ガリウム・ゲルマニウムの輸出管理強化など輸出管理法運用動向について弁護士に聞く

(中国)

調査部中国北アジア課

2023年10月26日

中国の商務部と税関総署は7月3日、輸出管理法などの規定に基づき、「2023年第23号ガリウムとゲルマニウムの関連品目に対して、輸出管理を実施するとの公告」を公布した(8月1日施行、注1)。

ジェトロは、公告に関する留意点や最近の輸出管理法の運用動向について、北京市環球法律事務所の劉淑珺弁護士と鮑栄振弁護士に聞いた(10月20日)。主な内容は次のとおり。

(問)公告への対応について留意すべき点は。

(答)輸出品目に自社の取引品目が含まれる可能性がある場合、企業はまずそのHSコードを確認し、規制対象かを確定する必要がある。HSコードが不明な場合、または判断がつかない場合は、商務部に問い合わせ、規制対象に該当するか意見を聞くのが望ましい。税関や貿易・通関を専門とする弁護士に問い合わせるのもよい。

また、中国産のガリウム、ゲルマニウム関連品目の輸入が多い日本企業は、差し当たりの対策として、中国側(輸出事業者)と輸出許可証取得について協議することが必要(エンドユーザーの概要や最終用途の説明・誓約書を提出する必要があることから、輸出事業者と輸入する日本企業が連携して取り組むことが不可欠)。また、許可申請が通らなかった場合に備え、中国以外の国からの調達も検討する必要があると思われる。

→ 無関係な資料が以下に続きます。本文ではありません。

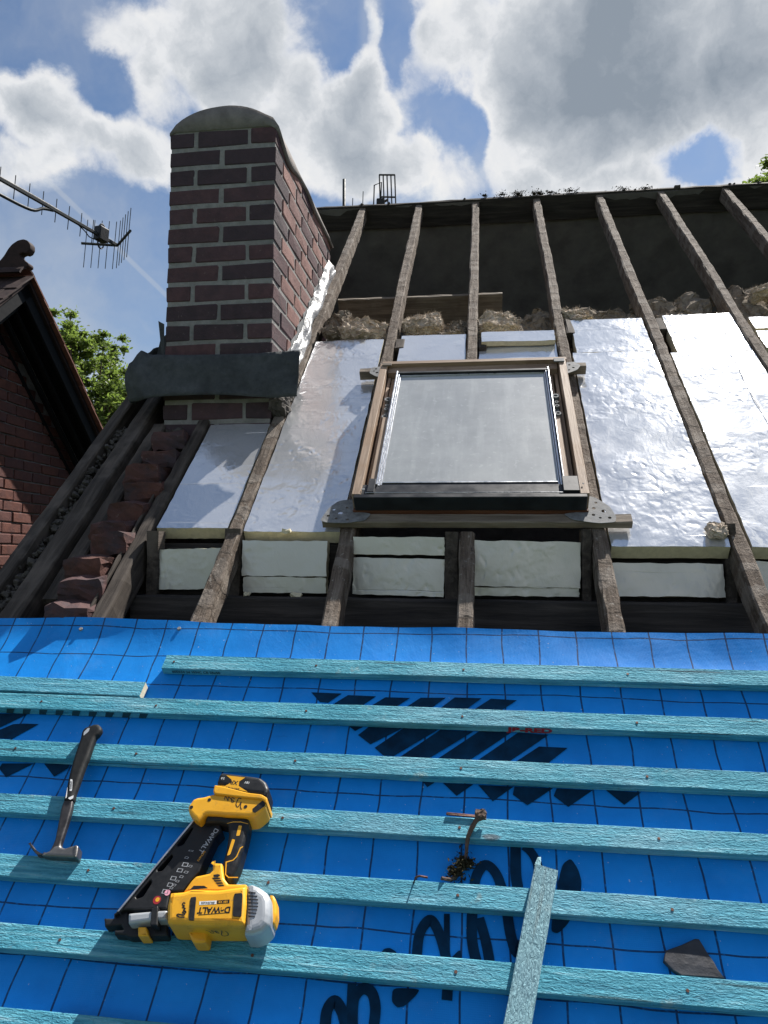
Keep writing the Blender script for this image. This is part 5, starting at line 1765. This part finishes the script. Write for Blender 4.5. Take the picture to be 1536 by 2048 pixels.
# ---- slate shard
sh_pts = TR['slate']
sc0 = (sum(p[0] for p in sh_pts) / len(sh_pts), sum(p[1] for p in sh_pts) / len(sh_pts))
me = me_curve([[(x - sc0[0], y - sc0[1]) for x, y in sh_pts]], 0, .011, .002, 1)
for v in me.vertices:
    v.co.z += .0012 * noise.noise((v.co.x * 60, v.co.y * 60, 0))
tag(link('slate_shard', me, 'slate', None, on_roof(sc0[0], sc0[1], .0045)), 'broken dark slate shard on the blue membrane at the lower right', 'slate')

# ---- mossy twig, bent nails, sliver, foam crumbs
tw = thing('twig', 'dead twig with a tuft of dry moss hanging over a batten', 'twig', on_roof(0, 0, 0))
tp = spline_pts([(-.004, .882, .048), (-.014, .868, .042), (-.026, .850, .036), (-.034, .832, .033), (-.036, .818, .020), (-.040, .790, .012), (-.050, .765, .012), (-.068, .744, .020), (-.088, .738, .033)], 4)
link('stem', me_tube(tp, .0055, 7, .0035, 3), 'bark', tw)
vs, fs = leaf_cloud([((-.046, .782, .014), (.016, .020, .010)), ((-.060, .760, .016), (.014, .014, .010)), ((-.03, .785, .012), (.012, .008, .008))], 900, .0045, 31)
link('moss_tuft', me_from('tuft', vs, fs), 'moss', tw)
link('bud', me_lump(.022, .018, .016, 7, 5, .004, 60, .001), 'bark', tw).matrix_basis = Matrix.Translation((-.006, .878, .046))
nl = tag(link('bent_nail', me_tube([(0, 0, 0), (.004, .004, .014), (.012, .006, .018), (.030, .004, .018)], .0022, 7), 'rust', None, on_roof(-.146, .727, BT1)), 'rusty bent nail sticking out of the batten left of the twig', 'nail')
tag(link('wood_sliver', me_box(-.055, .012, -.003, .003, 0, .004, .001, .001, 3), 'rust', None, on_roof(-.028, .8815, BT1 + .001, -.03)), 'thin brown wood sliver lying along a batten by the twig', 'sliver')
for i, (u, v, w, s, lb) in enumerate(((-.675, 1.905, .0, .020, 'crumpled foam crumb on the lower edge of the long foil board'), (-.80, 1.735, -.134, .012, 'white foam crumb beside the rafter below the long board'), (-.625, 1.735, -.132, .017, 'foam crumb lying on the sole plate under the long board'))):
    tag(link('foam_crumb', me_lump(s * 1.7, s * 1.0, s * .7, 40 + i, 1, s * .45, 30, s * .2), 'foam', None, on_roof(u, v, w)), lb, 'foam crumb', 'foam crumbs around the boards')
tag(link('wool_scrap', me_lump(.05, .06, .03, 55, 8, .014, 40, .002), 'wool', None, on_roof(.742, 1.90, .012)), 'small dark scrap hanging on the rafter right of the bright board', 'scrap')
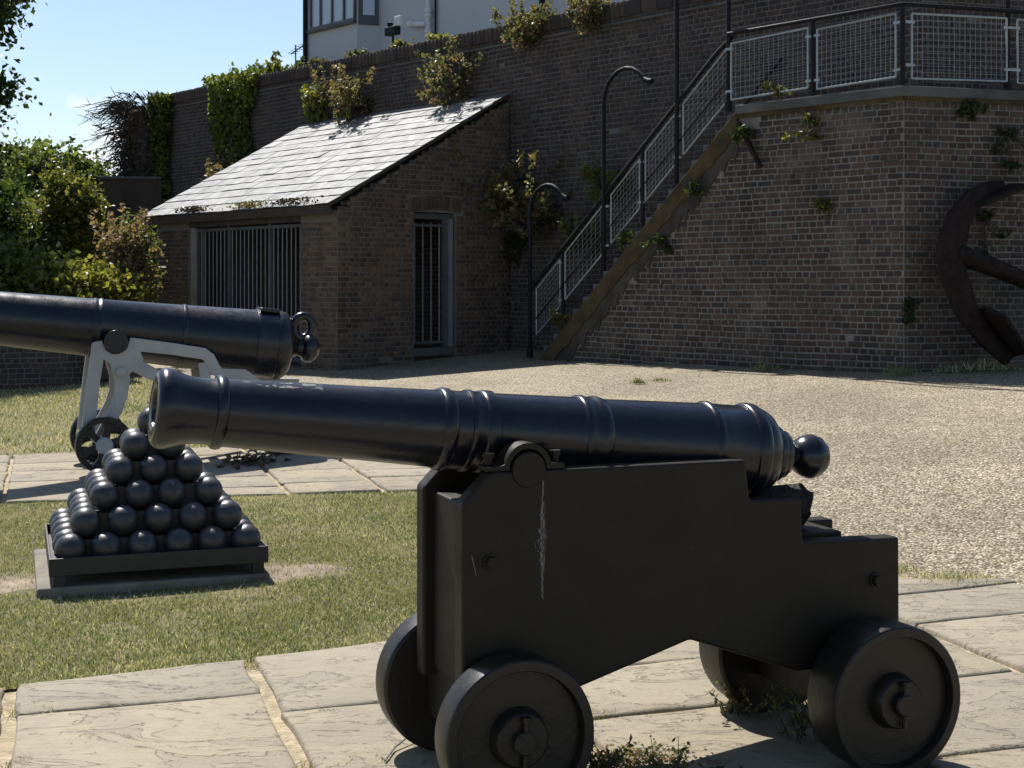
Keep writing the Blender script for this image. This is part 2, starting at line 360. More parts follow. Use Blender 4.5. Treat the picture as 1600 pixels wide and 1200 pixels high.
# near paved path
near = kind(grid_sheet('paved_path', np.linspace(-4, 6.0, 41), np.linspace(0, 1, 9), M['joint'], .006, lambda a, f: ab(a, 2.2 + f * (b_top(a) - .02 - 2.2))), 'structure')
def flagstone(parent, quad, r, dz=.032):
    """quad: four (a,b) corners anticlockwise; irregular slab with a chipped, rounded edge"""
    pts = []
    for i in range(4):
        p, q = np.array(quad[i]), np.array(quad[(i + 1) % 4]); n = 5
        for k in range(n):
            t = k / n; pts.append(p * (1 - t) + q * t + (r.normal(0, .004, 2) if k else r.normal(0, .008, 2)))
    c = np.mean(pts, axis=0); X0, Y0 = ab(*c); z0 = float(gz(X0, Y0)); V = []
    tilt = r.normal(0, .004, 2)
    for ins, h in ((0, -.03), (0, dz - .012), (.010, dz - .003), (.022, dz)):
        for p in pts:
            d = c - p; L = np.linalg.norm(d); pp = p + d / L * ins * (1 + r.normal(0, .15)); X, Y = ab(*pp)
            V.append((X - X0, Y - Y0, float(gz(X, Y)) - z0 + h + float((pp - c) @ tilt)))
    n = len(pts); F = [(k * n + i, k * n + (i + 1) % n, (k + 1) * n + (i + 1) % n, (k + 1) * n + i) for k in range(3) for i in range(n)]
    F.append(tuple(range(3 * n, 4 * n)))
    b = MB(); b.add(V, F); b.build('flagstone', M['flag'], parent, loc=(X0, Y0, z0), smooth=50)
r = np.random.default_rng(11)
STR = [(-3.0, -2.05, [2.6, 3.5, 4.7, None]), (-2.05, -1.1, [2.4, 3.3, 4.3, 5.2, None]), (-1.1, -.15, [2.5, 3.6, 4.5, 5.35, None]), (-.15, .80, [2.5, 3.3, 4.25, 5.53, None]),
       (.80, 1.78, [2.4, 3.4, 4.35, 5.27, None]), (1.78, 2.74, [2.5, 3.1, 4.05, 4.84, 5.47, None]), (2.74, 3.78, [2.4, 3.2, 4.10, 4.89, 5.62, None]),
       (3.78, 4.75, [2.4, 3.4, 4.2, 4.88, 5.66, 6.13, None]), (4.75, 5.7, [2.4, 3.5, 4.3, None])]
for a0, a1, bs in STR:
    wj = .034
    for b0, b1 in zip(bs, bs[1:]):
        g0, g1 = a0 + wj * .5 + .01, a1 - wj * .5 - .01
        if b1 is None:
            if b_top(g1) - b0 < .12 and b_top(g0) - b0 < .3: continue
            q = [(g0, b0 + .012), (g1, b0 + .012 + r.normal(0, .01)), (g1, max(b0 + .06, b_top(g1) - .012)), (g0, b_top(g0) - .012)]
        else: q = [(g0, b0 + .012), (g1, b0 + .012), (g1, b1 - .012), (g0, b1 - .012)]
        flagstone(near, q, r)
far = kind(grid_sheet('far_path', np.linspace(-6, 3.9, 40), np.linspace(0, 1, 12), M['joint'], .006, lambda a, f: ab(a, lo_far(a) + f * (up_far(a) - lo_far(a)))), 'structure')
FS = [(-5.2, -4.2), (-4.2, -3.2), (-3.2, -2.2), (-2.2, -1.3), (-1.3, -.34), (-.34, .66), (.66, 1.66), (1.66, 2.30), (2.30, 3.2), (3.2, 3.9)]
for i, (a0, a1) in enumerate(FS):
    fr = [0, .17 + .05 * ((i * 7) % 3 - 1), .36 + .04 * ((i * 5) % 3 - 1), .58, .8 - .04 * (i % 2), 1.0]
    for f0, f1 in zip(fr, fr[1:]):
        P = lambda a, f, e: (a, lo_far(a) + f * (up_far(a) - lo_far(a)) + e)
        flagstone(far, [P(a0 + .02, f0, .012), P(a1 - .02, f0, .012), P(a1 - .02, f1, -.012), P(a0 + .02, f1, -.012)], r)

# lawns: turf sheet and blades
def lawnA(a, f): return ab(a, b_top(a) + f * (lo_far(a) - b_top(a)))
LB = [np.array(p) for p in ((-14.0, 14.4), (-2.75, 13.02), (-5.3, 21.6), (-15, 18.4))]
def lawnB(s, t): p = (LB[0] * (1 - s) + LB[1] * s) * (1 - t) + (LB[3] * (1 - s) + LB[2] * s) * t; return float(p[0]), float(p[1])
lawn_a = kind(grid_sheet('lawn', np.linspace(-6, 3.15, 40), np.linspace(0, 1, 30), M['turf'], .012, lawnA), 'structure')
lawn_b = kind(grid_sheet('far_lawn', np.linspace(0, 1, 30), np.linspace(0, 1, 20), M['turf'], .012, lawnB), 'structure')
PYR = (-2.31, 7.42)                       # front left ball of the pyramid
bare = [(-1.27, 7.86, .36, .22), (-2.85, 7.65, .38, .34), (-1.9, 7.65, .62, .45)]
def fbm(x, y):
    return (np.sin(x * 1.7 + 1.3 * np.sin(y * 1.1)) + np.sin(y * 2.3 + 1.7 * np.sin(x * 1.9 + 2)) + .6 * np.sin(x * 5.1 + y * 3.7) + .5 * np.sin(y * 7.3 - x * 4.1)) / 3.1
def blades(name, X, Y, h, w, parent, tbias, label=None):
    n = len(X); Z = gz(X, Y) + .008; th = rng.uniform(0, 2 * np.pi, n); hh = h * rng.uniform(.45, 1.25, n)
    ln = rng.normal(0, .45, (n, 2)) * hh[:, None]; d = np.stack([np.cos(th), np.sin(th)], 1) * (w * rng.uniform(.6, 1.3, n))[:, None] / 2
    B = np.stack([X, Y], 1); V = np.zeros((n, 5, 3))
    V[:, 0, :2] = B - d; V[:, 1, :2] = B + d; V[:, 2, :2] = B + ln * .4 + d * .8; V[:, 3, :2] = B + ln * .4 - d * .8; V[:, 4, :2] = B + ln * 1.15
    V[:, 0, 2] = V[:, 1, 2] = Z; V[:, 2, 2] = V[:, 3, 2] = Z + hh * .6; V[:, 4, 2] = Z + hh
    i = np.arange(n)[:, None] * 5; F = np.concatenate([i + [0, 1, 2], i + [0, 2, 3], i + [3, 2, 4]], 1).reshape(-1, 3)
    tone = np.clip(.60 + .34 * fbm(X * .8, Y * .8) + .20 * fbm(X * 3.3 + 5, Y * 3.3) + tbias + rng.normal(0, .25, n), .02, .97)
    o = new(name, np_mesh(name, V.reshape(-1, 3), F, M['grass'], np.repeat(tone, 3)), parent); return kind(o, 'stuff')
n = 330000; a = rng.uniform(-3.2, 3.15, n); f = rng.uniform(0, 1, n) ** 1.35
bt = np.array([b_top(x) for x in np.linspace(-4, 4, 200)]); bta = np.interp(a, np.linspace(-4, 4, 200), bt); b = bta + .0 + f * (lo_far(a) - bta)
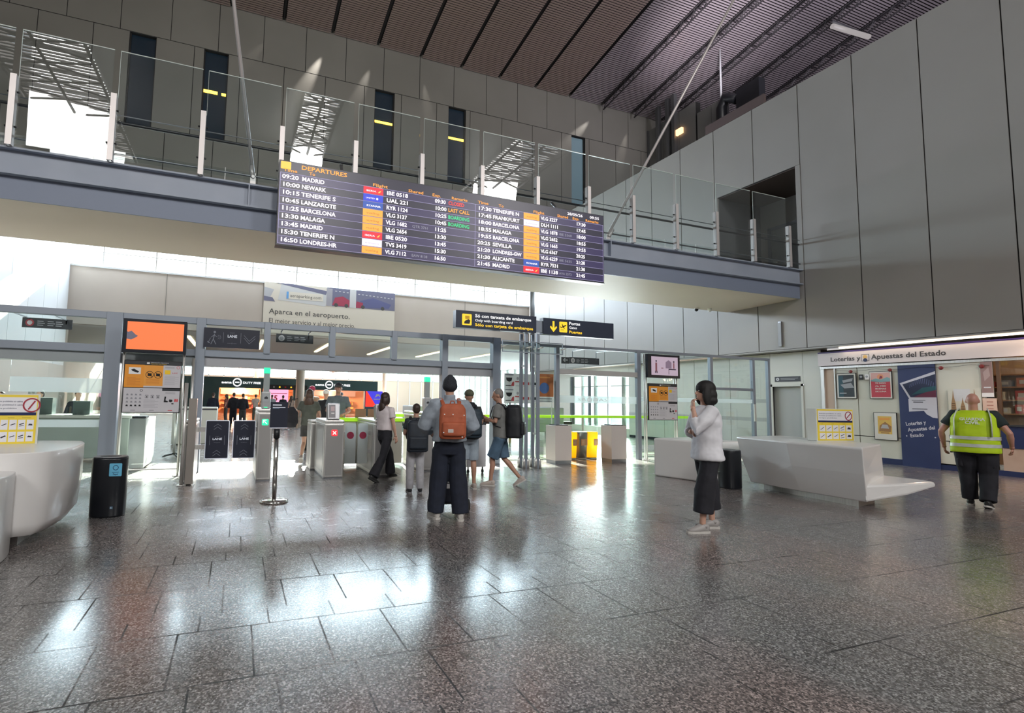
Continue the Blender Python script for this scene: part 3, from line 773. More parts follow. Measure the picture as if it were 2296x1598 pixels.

なお、このたびの規制は、欧米諸国の対中半導体輸出規制に対する対抗措置の1つと推測されることから、中国だけでなく、諸外国の輸出規制の動向についても、注意を払うことが重要と思われる。

(問)輸出管理法による行政処罰の最新動向は。

(答)2022年1月から11月にかけて行政処罰を受けた11件の事例が公表されている(注2)。これらの事例はいずれも「両用品目および技術輸出許可証」を取得すべき品目(イソプロピルアルコール、硫酸バリウムなど)であるにもかかわらず、一般貿易方式で通関申告を行ったことを理由として過料を科されたもの。過料額としては最高額が3万5,000元(約71万7,500円、1元=約20.5円)、最低額が4,700元となっている。11件の内訳は外資系企業4件(日系企業はなし)、中国企業7件だ。

なお、ジェトロは10月20日、調査レポート「中国の安全保障貿易管理に関する制度情報 専門家による政策解説(2023年10月)」を公開した。同レポートの中で「最近の輸出管理法の運用動向(2023年9月時点)」PDFファイル(404KB)と題した解説記事を北京市環球法律事務所の協力を得て掲載している。

(注1)商務部は9月21日の定例記者会見で、同公告の運用動向について「関連規定に適合すると判断した幾つかの輸出申請については、既に認可しており、関連企業に対する『両用品目および技術輸出許可証』の交付も行っている」と公表しているが、本稿執筆時点でそれ以上の詳細は明らかになっていない。

(注2)2021年以前の処罰事例については、ジェトロの調査レポート「輸出管理法に基づく行政処罰事例を踏まえた実務上の留意点(2022年6月)PDFファイル(342KB)」を参照。